Records with scene code
((

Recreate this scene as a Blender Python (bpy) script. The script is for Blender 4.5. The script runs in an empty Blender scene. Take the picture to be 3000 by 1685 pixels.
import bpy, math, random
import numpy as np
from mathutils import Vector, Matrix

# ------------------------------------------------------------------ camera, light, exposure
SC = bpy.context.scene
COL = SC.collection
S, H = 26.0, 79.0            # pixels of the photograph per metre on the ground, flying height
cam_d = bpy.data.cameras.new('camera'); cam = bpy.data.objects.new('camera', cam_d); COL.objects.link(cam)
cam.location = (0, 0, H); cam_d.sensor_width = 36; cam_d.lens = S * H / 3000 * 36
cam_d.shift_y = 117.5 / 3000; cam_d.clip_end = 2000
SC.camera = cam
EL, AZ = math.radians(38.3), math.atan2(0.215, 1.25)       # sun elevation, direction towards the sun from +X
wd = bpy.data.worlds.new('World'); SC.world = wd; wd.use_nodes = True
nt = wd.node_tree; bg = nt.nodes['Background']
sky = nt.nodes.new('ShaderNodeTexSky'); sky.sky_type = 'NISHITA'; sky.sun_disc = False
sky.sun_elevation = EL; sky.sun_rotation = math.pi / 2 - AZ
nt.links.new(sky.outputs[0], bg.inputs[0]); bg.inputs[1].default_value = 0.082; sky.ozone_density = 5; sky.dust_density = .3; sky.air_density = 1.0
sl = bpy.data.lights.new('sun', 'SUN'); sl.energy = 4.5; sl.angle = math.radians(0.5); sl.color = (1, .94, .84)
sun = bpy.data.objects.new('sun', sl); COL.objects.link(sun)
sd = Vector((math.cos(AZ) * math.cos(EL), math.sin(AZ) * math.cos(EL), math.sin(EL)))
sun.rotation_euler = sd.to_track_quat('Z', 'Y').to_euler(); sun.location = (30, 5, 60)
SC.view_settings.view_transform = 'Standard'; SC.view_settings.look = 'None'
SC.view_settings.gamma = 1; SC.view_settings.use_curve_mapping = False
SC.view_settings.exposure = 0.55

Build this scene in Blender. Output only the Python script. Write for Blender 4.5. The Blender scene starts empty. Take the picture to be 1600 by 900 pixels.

))

- [Objective]
Word for word, quote the lines of the material from the first line through the line with "from mathutils import Vector, Matrix", both ends included.

- [Solution for this problem]
Recreate this scene as a Blender Python (bpy) script. The script is for Blender 4.5. The script runs in an empty Blender scene. Take the picture to be 3000 by 1685 pixels.
import bpy, math, random
import numpy as np
from mathutils import Vector, Matrix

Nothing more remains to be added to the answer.